▸ WHAT TO PRODUCE
How does the data below read from its first line through the line containing "return m, nt, nt.nodes['Principled BSDF']"? Print those lines exactly.

▸ COLLECTED MATERIAL
● ● ● ● ●
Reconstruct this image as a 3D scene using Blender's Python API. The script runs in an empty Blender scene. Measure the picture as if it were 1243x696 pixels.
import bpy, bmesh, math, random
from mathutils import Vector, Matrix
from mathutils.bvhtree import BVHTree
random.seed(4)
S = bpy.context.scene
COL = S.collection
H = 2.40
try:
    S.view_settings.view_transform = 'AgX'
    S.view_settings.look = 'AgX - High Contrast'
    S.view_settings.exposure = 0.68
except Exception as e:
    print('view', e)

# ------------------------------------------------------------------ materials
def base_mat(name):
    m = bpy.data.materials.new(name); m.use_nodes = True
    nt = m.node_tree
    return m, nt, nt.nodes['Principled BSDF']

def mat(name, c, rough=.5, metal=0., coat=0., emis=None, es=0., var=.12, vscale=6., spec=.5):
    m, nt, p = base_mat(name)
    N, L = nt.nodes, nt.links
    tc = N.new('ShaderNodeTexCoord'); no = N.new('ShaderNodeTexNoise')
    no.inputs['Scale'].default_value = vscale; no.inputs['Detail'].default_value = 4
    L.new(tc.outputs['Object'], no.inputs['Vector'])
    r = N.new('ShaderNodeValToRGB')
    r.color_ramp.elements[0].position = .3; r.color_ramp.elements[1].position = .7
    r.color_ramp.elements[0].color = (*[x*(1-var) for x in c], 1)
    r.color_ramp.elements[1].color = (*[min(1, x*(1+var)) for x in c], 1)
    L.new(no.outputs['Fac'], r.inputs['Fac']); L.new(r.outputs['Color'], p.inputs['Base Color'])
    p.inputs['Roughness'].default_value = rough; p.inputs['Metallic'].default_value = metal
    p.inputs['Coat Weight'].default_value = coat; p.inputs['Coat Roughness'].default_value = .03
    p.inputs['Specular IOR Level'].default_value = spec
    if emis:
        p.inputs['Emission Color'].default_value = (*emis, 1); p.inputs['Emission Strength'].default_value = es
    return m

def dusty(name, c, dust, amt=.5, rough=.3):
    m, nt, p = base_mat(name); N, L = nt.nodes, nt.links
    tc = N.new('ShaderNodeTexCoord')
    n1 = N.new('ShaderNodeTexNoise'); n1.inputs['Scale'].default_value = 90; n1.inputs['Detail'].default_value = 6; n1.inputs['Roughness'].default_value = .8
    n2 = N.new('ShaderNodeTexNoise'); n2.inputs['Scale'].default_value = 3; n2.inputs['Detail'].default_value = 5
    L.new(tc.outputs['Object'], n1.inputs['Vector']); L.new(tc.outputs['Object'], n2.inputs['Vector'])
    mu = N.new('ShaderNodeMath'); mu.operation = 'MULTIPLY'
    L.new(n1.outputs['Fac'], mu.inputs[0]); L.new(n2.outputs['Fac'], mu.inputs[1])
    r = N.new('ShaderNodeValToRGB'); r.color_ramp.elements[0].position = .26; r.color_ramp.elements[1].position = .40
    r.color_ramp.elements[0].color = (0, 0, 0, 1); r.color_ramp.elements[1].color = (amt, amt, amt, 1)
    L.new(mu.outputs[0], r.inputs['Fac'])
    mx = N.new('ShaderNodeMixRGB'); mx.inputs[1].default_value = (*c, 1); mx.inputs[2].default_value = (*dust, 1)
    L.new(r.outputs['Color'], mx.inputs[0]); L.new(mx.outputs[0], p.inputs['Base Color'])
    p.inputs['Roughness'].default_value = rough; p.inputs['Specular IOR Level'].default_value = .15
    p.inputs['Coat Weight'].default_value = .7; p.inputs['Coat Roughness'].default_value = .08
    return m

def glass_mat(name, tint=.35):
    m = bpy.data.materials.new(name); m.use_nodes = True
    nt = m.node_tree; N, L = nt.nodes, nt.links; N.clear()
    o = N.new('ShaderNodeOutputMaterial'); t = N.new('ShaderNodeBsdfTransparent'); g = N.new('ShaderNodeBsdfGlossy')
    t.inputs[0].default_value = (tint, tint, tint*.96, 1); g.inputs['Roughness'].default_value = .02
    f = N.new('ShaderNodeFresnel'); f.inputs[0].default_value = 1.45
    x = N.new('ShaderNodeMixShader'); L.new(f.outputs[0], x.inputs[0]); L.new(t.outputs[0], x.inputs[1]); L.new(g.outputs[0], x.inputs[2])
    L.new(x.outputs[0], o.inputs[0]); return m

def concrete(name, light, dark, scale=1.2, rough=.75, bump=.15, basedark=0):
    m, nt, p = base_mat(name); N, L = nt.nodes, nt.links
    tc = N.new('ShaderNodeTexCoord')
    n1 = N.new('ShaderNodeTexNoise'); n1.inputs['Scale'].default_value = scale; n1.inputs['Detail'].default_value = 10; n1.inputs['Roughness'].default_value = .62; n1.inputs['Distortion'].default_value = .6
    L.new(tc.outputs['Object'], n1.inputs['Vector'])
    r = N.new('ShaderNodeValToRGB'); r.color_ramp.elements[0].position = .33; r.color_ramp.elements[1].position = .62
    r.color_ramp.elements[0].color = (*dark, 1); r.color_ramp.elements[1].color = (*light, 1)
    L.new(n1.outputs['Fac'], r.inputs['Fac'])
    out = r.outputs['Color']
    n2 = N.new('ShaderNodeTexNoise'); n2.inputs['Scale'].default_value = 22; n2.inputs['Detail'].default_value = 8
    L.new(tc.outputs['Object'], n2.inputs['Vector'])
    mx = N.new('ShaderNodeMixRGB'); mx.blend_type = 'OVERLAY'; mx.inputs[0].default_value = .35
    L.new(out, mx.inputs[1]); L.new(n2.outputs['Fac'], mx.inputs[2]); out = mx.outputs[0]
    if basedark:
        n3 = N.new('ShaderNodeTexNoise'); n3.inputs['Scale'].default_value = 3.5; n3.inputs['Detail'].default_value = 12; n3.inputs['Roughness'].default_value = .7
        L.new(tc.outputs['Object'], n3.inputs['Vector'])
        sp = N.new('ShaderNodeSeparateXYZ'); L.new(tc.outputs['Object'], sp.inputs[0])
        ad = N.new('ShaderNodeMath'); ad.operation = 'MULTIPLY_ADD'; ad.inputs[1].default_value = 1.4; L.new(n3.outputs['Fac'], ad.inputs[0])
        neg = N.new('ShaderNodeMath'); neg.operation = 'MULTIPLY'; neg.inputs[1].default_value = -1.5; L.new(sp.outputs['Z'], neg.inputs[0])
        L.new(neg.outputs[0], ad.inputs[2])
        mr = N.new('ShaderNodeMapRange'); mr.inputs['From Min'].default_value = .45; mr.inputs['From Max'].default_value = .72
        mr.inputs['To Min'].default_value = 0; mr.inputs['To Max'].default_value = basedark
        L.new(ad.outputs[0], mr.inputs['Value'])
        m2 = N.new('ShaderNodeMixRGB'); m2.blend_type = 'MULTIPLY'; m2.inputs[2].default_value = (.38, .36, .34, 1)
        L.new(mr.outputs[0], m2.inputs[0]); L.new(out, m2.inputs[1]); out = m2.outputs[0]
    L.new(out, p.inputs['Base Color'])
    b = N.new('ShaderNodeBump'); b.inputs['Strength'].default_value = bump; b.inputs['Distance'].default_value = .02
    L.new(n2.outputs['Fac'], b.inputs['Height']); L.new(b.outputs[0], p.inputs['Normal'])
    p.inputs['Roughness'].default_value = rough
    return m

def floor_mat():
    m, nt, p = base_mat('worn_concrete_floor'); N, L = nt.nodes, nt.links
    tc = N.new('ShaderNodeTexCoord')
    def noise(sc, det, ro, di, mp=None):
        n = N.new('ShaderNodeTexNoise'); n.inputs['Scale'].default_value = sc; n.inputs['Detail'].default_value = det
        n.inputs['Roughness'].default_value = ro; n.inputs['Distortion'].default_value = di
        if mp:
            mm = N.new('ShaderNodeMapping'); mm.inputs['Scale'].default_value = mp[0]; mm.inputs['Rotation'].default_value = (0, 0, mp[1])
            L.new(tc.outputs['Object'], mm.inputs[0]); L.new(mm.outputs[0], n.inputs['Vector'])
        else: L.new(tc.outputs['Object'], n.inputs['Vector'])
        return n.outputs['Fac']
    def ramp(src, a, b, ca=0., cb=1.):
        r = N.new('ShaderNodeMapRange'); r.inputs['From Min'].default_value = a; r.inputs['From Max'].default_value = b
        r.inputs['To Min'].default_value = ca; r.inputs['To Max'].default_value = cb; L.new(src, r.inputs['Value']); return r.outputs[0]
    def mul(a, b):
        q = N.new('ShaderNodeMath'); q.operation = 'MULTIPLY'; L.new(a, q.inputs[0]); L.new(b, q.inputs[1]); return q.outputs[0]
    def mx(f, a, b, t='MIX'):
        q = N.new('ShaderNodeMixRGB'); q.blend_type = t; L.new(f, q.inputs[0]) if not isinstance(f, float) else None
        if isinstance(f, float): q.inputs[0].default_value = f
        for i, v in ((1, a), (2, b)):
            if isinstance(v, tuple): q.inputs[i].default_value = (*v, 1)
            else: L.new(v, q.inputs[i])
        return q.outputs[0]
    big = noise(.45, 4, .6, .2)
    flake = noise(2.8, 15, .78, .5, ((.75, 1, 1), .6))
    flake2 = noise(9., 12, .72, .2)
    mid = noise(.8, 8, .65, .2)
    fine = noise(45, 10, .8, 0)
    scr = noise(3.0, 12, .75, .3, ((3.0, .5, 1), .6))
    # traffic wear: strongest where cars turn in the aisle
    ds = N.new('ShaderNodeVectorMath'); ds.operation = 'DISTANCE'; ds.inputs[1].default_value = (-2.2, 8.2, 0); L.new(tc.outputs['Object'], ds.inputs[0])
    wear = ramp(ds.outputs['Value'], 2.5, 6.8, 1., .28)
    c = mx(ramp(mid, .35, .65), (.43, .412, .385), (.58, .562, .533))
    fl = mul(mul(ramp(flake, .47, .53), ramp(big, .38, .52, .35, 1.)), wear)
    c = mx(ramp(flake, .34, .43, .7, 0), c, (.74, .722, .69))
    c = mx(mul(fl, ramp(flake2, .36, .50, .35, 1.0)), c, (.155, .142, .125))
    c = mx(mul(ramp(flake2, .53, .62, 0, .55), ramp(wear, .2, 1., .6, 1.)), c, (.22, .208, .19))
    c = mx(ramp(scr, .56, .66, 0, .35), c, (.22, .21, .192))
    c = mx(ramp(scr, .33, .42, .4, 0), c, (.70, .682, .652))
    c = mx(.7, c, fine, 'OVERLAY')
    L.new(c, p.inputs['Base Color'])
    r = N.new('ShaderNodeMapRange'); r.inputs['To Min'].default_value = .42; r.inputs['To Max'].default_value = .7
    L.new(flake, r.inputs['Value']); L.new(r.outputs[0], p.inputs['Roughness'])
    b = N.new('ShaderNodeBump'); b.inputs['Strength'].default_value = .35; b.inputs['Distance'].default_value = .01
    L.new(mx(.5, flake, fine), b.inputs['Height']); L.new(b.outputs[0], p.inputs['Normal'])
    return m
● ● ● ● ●
▸ OUTPUT FOR THIS TASK
Reconstruct this image as a 3D scene using Blender's Python API. The script runs in an empty Blender scene. Measure the picture as if it were 1243x696 pixels.
import bpy, bmesh, math, random
from mathutils import Vector, Matrix
from mathutils.bvhtree import BVHTree
random.seed(4)
S = bpy.context.scene
COL = S.collection
H = 2.40
try:
    S.view_settings.view_transform = 'AgX'
    S.view_settings.look = 'AgX - High Contrast'
    S.view_settings.exposure = 0.68
except Exception as e:
    print('view', e)

# ------------------------------------------------------------------ materials
def base_mat(name):
    m = bpy.data.materials.new(name); m.use_nodes = True
    nt = m.node_tree
    return m, nt, nt.nodes['Principled BSDF']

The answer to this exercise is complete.